> The final piece of the puzzle is gamma correction. Applying gamma correction to these RGB coordinates produces a new set of values which we call (R', G', B') that are related to the original by a transfer function 6 ... The reason this is done is to account for how our eyes perceive brightness nonlinearly. We can distinguish changes in dark shades much more easily than light shades because a linear increase R in has much more of a relative effect when R is small. Switching to (R', G', B') therefore provides more resolution in dark regions of the image where the eye is more sensitive to variations in brightness.
I'm surprised that this isn't mentioned much earlier and much more prominently. Instead, it's practically a footnote.
Maybe I'm mistaken, but I would bet 90% of the awkwardness in the very first image is from averaging these values (R', G', B') for the gradients rather than switching to the true linear values, averaging, then converting back. This classic MinutePhysics video covers it well:
It is very interesting that whereas an incandescent lightbulb and a white LED (e.g., that Macbook screen) appear to us the same colour, their underlying spectra are very different (a solid black body radiation spectrum from the former and a choppy one from the latter).
I vaguely recall this is also known to cause a phenomenon where certain material can appear a false colour under certain light (especially a problem in case of, say, physical paintings and their various pigments), if whatever bands it reflects would align with the spectrum of emitted light in an unfortunate way.
(NB: even though the topic is relevant to his field of work, the author of the paper is not the digital videographer and YouTuber Brandon Li.)
> The right approach would have been to select a color appearance model (CIECAM02 is the standard), convert all our colors to this coordinate system, do the mixing in this coordinate system and then convert back to RGB. That being said, I did not want to deal with all the extra complexity that would have come along with this. Instead, I opted for a much simpler approach.
Python's nice `colour` package supports several color appearance models.[1]
[1] https://colour.readthedocs.io/en/master/colour.appearance.ht...
These wavelength-indexed spectra always seem a bit weird... the blue is so cramped! When you plot them by frequency they feel just right. We say "ultraviolet" and "infrared" for a reason; never "infraviolet" or "ultrared".
It's like a piano that had the high notes to the left.
> we write the color associated with a spectral distribution as C[S] where C is the function that takes a distribution and outputs the corresponding color.
Unrelated, but can anyone tell me the purpose of using the square bracket notation here, instead of the usual parentheses?

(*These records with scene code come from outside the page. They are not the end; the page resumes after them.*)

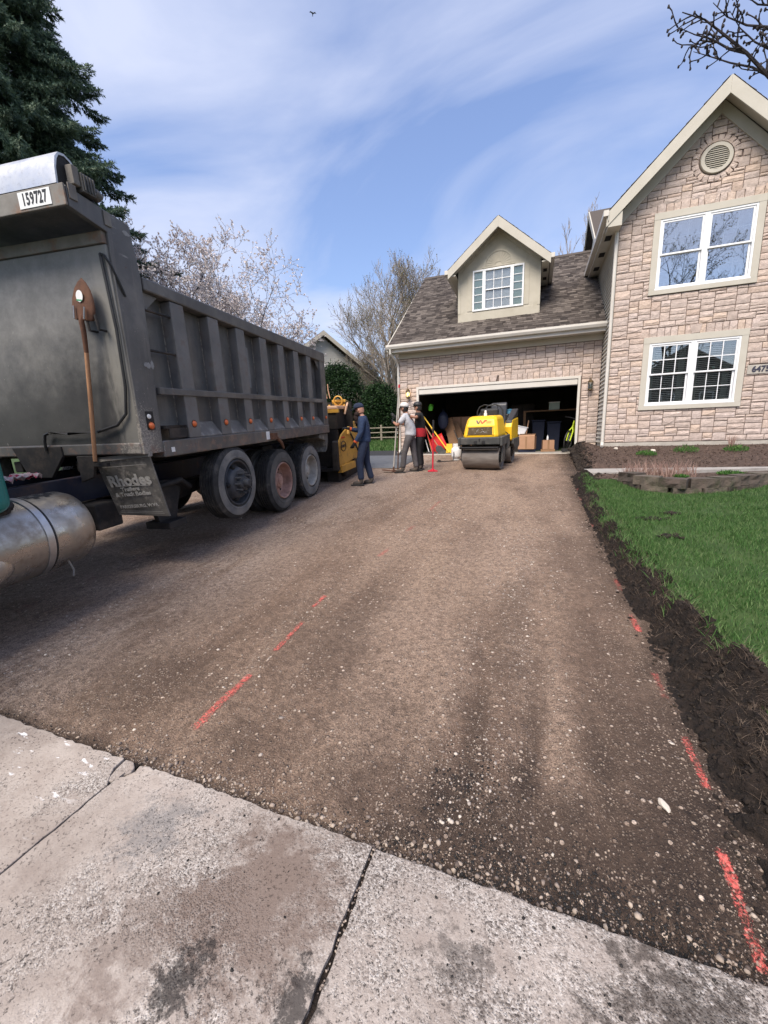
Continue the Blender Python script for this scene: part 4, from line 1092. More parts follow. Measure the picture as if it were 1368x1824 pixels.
# ---- garage door frame, rolled-up door, interior
fr = MB(); fr.box(-3.87, -3.79, YG-.05, YG+.03, .81, 3.09); fr.box(1.17, 1.24, YG-.05, YG+.03, .81, 3.09); fr.box(-3.79, 1.17, YG-.05, YG+.03, 3.01, 3.09)
fr.build('garage_door_frame', MT['gutter'], H, bevel=.006)
gdoor = MB(); gdoor.box(-3.78, 1.16, YG-.03, YG+.02, 2.84, 3.0, None); 
gd_o = gdoor.build('garage_door', MT['gutter'], H, bevel=.01)
MB().box(-3.78, 1.16, YG-.028, YG+.018, 2.815, 2.838).build('door_seal', MT['black'], gd_o)
it = MB(); it.box(-4.28, 1.77, YG+.185, 20.5, .70, .805)
it.build('garage_slab', MT['int_floor'], H)
MB().box(-3.80, 1.20, YG-.10, YG+.18, .62, .80).build('garage_sill', MT['found'], H, bevel=.012)
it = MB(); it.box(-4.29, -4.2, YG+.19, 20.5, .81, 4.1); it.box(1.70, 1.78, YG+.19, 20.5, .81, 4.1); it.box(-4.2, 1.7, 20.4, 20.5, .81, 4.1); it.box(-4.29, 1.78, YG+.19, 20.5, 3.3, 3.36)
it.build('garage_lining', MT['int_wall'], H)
# ---- roofs
def shingles(mb, P0, u, v, W, Lh, seed, wob=.3, expo=.142, cut=None):
    """P0 lower left corner, u along the eave, v up the slope (unit vectors)"""
    r = random.Random(seed); u = Vector(u); v = Vector(v); n = u.cross(v); P0 = Vector(P0)
    k = 0; y = 0
    while y < Lh:
        x = -r.uniform(0, .3)
        while x < W:
            w = r.choice([.10, .14, .17, .2, .24]); a, b = max(x, 0), min(x+w-.006, W)
            if b-a > .02 and (cut is None or not cut((a+b)/2, y)):
                t = .007+r.choice([0, .007]); y1 = min(y+expo+.03, Lh)
                p = P0+v*y; q = P0+v*y1
                mb.add([p+u*a+n*.002, p+u*b+n*.002, p+u*b+n*t, p+u*a+n*t, q+u*a+n*.002, q+u*b+n*.002], [(0, 1, 2, 3), (3, 2, 5, 4), (0, 3, 4), (1, 5, 2)])
            x += w
        y += expo
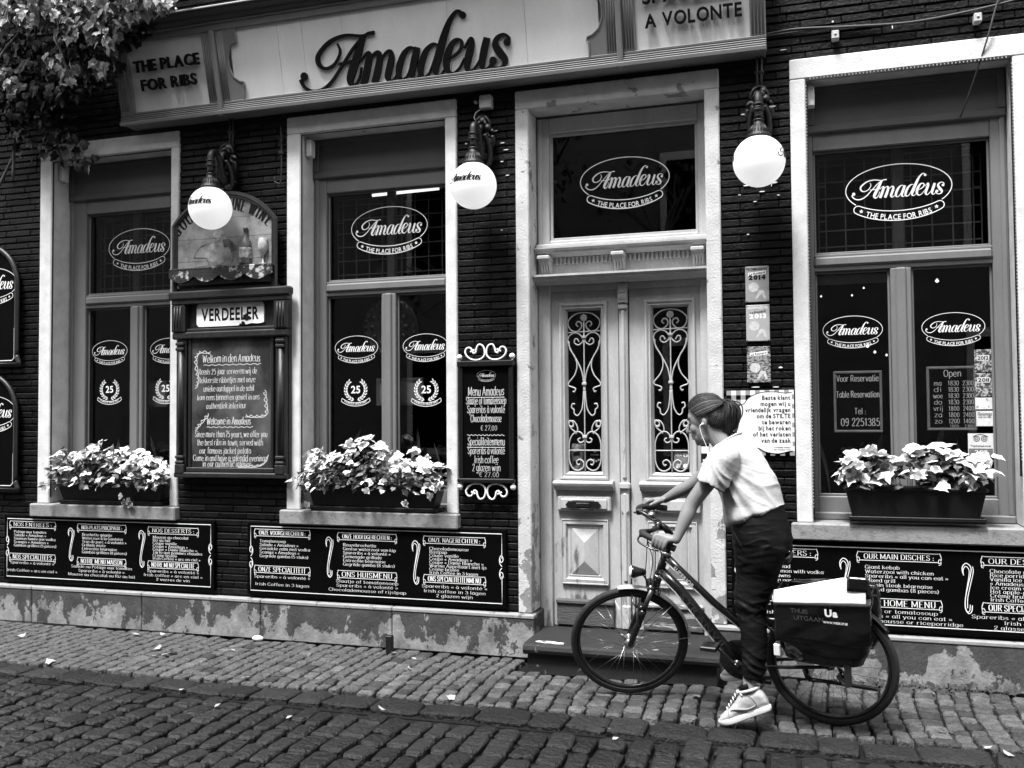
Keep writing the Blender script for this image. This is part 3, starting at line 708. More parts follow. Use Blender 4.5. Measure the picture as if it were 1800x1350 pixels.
# ------------------------------------------------------------------ windows
def pane(x0, x1, z0, z1, y, parent):
    b = MB(); b.box(x0, x1, y, y + .005, z0, z1); o = b.build('pane', M['pane'], None); o.parent = parent
def bead_frame(mb, x0, x1, z0, z1, y, w_=.014, d=.012):
    """glazing bead round a pane"""
    mb.box(x0, x1, y - d, y + .002, z1 - w_, z1, .003); mb.box(x0, x1, y - d, y + .002, z0, z0 + w_, .003)
    mb.box(x0, x0 + w_, y - d * .9, y + .002, z0 + w_, z1 - w_, .003); mb.box(x1 - w_, x1, y - d * .9, y + .002, z0 + w_, z1 - w_, .003)
wins = []
for wi, W in enumerate(WIN):
    (o0, o1), (i0, i1), (g0, g1), (m0, m1) = W['o'], W['i'], W['g'], W['m']
    f = MB(); yf, yb = .205, .30; yg = .252
    gz = dict(ut=3.335, ub=2.660, lt=2.550, lb=1.105)
    ib = i0 + .004; ie = i1 - .004
    f.box(ib, g0, yf, yb, ZS, 3.462, .006); f.box(g1, ie, yf, yb, ZS, 3.462, .006)
    f.box(g0, g1, yf + .004, yb, gz['ut'], 3.462, .006)
    f.box(g0, g1, yf - .012, yb, gz['lt'] + .03, gz['ub'] - .018, .012)
    f.box(g0, g1, yf + .006, yb, gz['ub'] - .018, gz['ub'], .004); f.box(g0, g1, yf + .006, yb, gz['lt'], gz['lt'] + .03, .004)
    f.box(m0, m1, yf + .002, yb, gz['lb'], gz['lt'], .006); f.box(m0 + .03, m1 - .03, yf - .014, yf + .01, gz['lb'], gz['lt'] + .0, .008)
    f.box(g0, g1, yf, yb, ZS + .03, gz['lb'], .006); f.box(ib, ie, yf - .02, yf + .01, ZS, ZS + .05, .008)
    if g0 - ib > .06: f.box(ib + .01, ib + .04, yf - .012, yf + .01, ZS + .05, 3.46, .006)
    if ie - g1 > .06: f.box(ie - .04, ie - .01, yf - .012, yf + .01, ZS + .05, 3.46, .006)
    for a, b_, c_, d_ in ((g0, g1, gz['ub'], gz['ut']), (g0, m0, gz['lb'], gz['lt']), (m1, g1, gz['lb'], gz['lt'])): bead_frame(f, a + .001, b_ - .001, c_ + .001, d_ - .001, yg - .005)
    win = part(f, 'window', M['frame']); wins.append(win)
    s = MB()
    s.box(o0, i0, .0, .335, ZS, ZI, .007); s.box(i1, o1, .0, .335, ZS, ZI, .007); s.box(o0, o1, .0, .335, ZI, ZT, .007)
    q = s.build('stone_surround', M['stone'], None); q.parent = win
    s = MB(); s.box(o0 - .035, o1 + .012, -.045, .34, ZB, ZS, .009); q = s.build('sill', M['sill'], None); q.parent = win
    s = MB(); s.box(i0 + .006, i1 - .006, .195, .34, 3.47, ZI - .001, .006); s.box(i0 + .004, i1 - .004, .178, .25, 3.445, 3.50, .01)
    s.box(i0 + .006, i0 + .05, .18, .2, 3.50, ZI - .002, .004); s.box(i1 - .05, i1 - .006, .18, .2, 3.50, ZI - .002, .004); s.box(i0 + .05, i1 - .05, .185, .2, ZI - .04, ZI - .002, .004)
    q = s.build('shutter_box', M['shutter'], None); q.parent = win
    pane(g0, g1, gz['ub'], gz['ut'], yg, win); pane(g0, m0, gz['lb'], gz['lt'], yg, win); pane(m1, g1, gz['lb'], gz['lt'], yg, win)
    # leaded lights behind the upper pane
    ld = MB(); zc0, zc1 = gz['ub'] + .02, gz['ut'] - .03; y_ = .33
    nx = 2; pw = (g1 - g0) / nx
    for p in range(nx):
        a, b_ = g0 + p * pw + .035, g0 + (p + 1) * pw - .035
        xs_ = [a, a + .045] + [a + .045 + (b_ - a - .09) * t / 3 for t in (1, 2)] + [b_ - .045, b_]
        zs_ = [zc0, zc0 + .045] + [zc0 + .045 + (zc1 - zc0 - .09) * t / 5 for t in (1, 2, 3, 4)] + [zc1 - .045, zc1]
        for x_ in xs_: ld.box(x_ - .004, x_ + .004, y_, y_ + .006, zc0, zc1)
        for z_ in zs_: ld.box(a, b_, y_ - .0015, y_ + .0075, z_ - .004, z_ + .004)
        for (fx, fz) in ((a, zc0 + (zc1 - zc0) * .35), (b_ - .045, zc0 + (zc1 - zc0) * .6), (a, zc0 + (zc1 - zc0) * .72)): ld.box(fx, fx + .045, y_ - .003, y_ + .009, fz - .004, fz + .004)
    ld.box((g0 + g1) / 2 - .03, (g0 + g1) / 2 + .03, y_ - .02, y_ + .02, zc0 - .02, zc1 + .05)
    q = ld.build('leaded_light', M['came'], None); q.parent = win
    # strip of tiny lights clipped along the edge of the opening
    lb = MB(); pts = []
    zz = ZS + .1
    while zz < ZI - .04: pts.append((i0 + .004, zz)); zz += .021
    xx = i0 + .03
    while xx < i1 - .02: pts.append((xx, ZI - .004)); xx += .021
    if wi == 2:
        zz = ZS + .4
        while zz < ZI - .04: pts.append((i1 - .004, zz)); zz += .021
    for px, pz in pts: lb.box(px - .0028, px + .0028, .001, .008, pz - .0035, pz + .0035)
    q = lb.build('light_bead', M['bead'], None, fix=False); q.parent = win; tag(q, kind='stuff')
    lb = MB()
    lb.tube([(i0 + .006, .012, ZS + .05), (i0 + .006, .012, ZI - .012), (i1 - .008, .012, ZI - .012)] + ([(i1 - .008, .012, ZS + .3)] if wi == 2 else []), .006, 6, smooth=False)
    q = lb.build('light_cable', M['black'], None); q.parent = win
    s = MB(); s.box(i0 + .012, i0 + .055, .06, .13, ZI - .16, ZI - .03, .006); q = s.build('sensor_box', M['stone'], None); q.parent = win
    # vinyl on the panes
    yv = yg - .0015
    for k, args in (((0, (-5.195, 3.045, .298)), (0, (-5.479, 2.195, .174)), (0, (-4.90, 2.195, .178)), (1, (-5.478, 1.865, .115)), (1, (-4.93, 1.865, .115))),
                    ((0, (-2.955, 3.055, .310)), (0, (-3.227, 2.158, .178)), (0, (-2.665, 2.155, .178)), (1, (-3.233, 1.828, .115)), (1, (-2.66, 1.82, .115))),
                    ((0, (.588, 3.065, .314)), (0, (.298, 2.170, .180)), (0, (.889, 2.168, .180))))[wi]:
        vn = MB()
        if k: laurel(vn, *args, yv)
        else: logo(vn, *args, yv, n=4 if args[2] > .2 else 3)
        q = vn.build('wreath_mark' if k else 'house_mark', M['decal'], None, fix=False); q.parent = win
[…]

One thing peculiar about the final image is how desaturated it is. It doesn't actually represent the spectrum, which is by definition the pure, fully saturated colors. It's rather a gradient of a bunch of desaturated hues. For example, where is pure yellow on this gradient?
Very well put together set of fidgeting. I really appreciated the addition of the P3 color space sample at the end. For seeming like such a small addition in terms of area on the chromaticity diagram the extra stretch at the extremes goes a really long way.
I would say that most depictions of the visible light spectrum on the internet, and in textbooks, are not for physicists, but for "average" folk who simply want the gist of the visible light spectrum. Most of us don't need the exactness the author provides in his write up.
This doesn't account for Tetrachromacy does it
https://en.wikipedia.org/wiki/Tetrachromacy
It would be interesting to learn more about colours spaces developed with Tetrachromacy in mind. I guess the rest of us should be classed as visually impaired.
is nobody going to comment on the fact that this page seems to be written entirely in latex?
Interpolate between the spectral color and gray for existing distortion.
Designating 460nm blue in terms of the Abney affect to render a realistic spectrum.
Screw, me, I was reading the title as "Rendering the Vibe Spectrum". I clearly need a break.
There's something that tends to go unrecognized, a function of the way our monitors work. Any color that is made of multiple primaries, such as magenta, cyan, or yellow, will naturally be brighter because more photons are emitted from the display. Not twice as bright, since our eye response is non-linear, but noticeably brighter.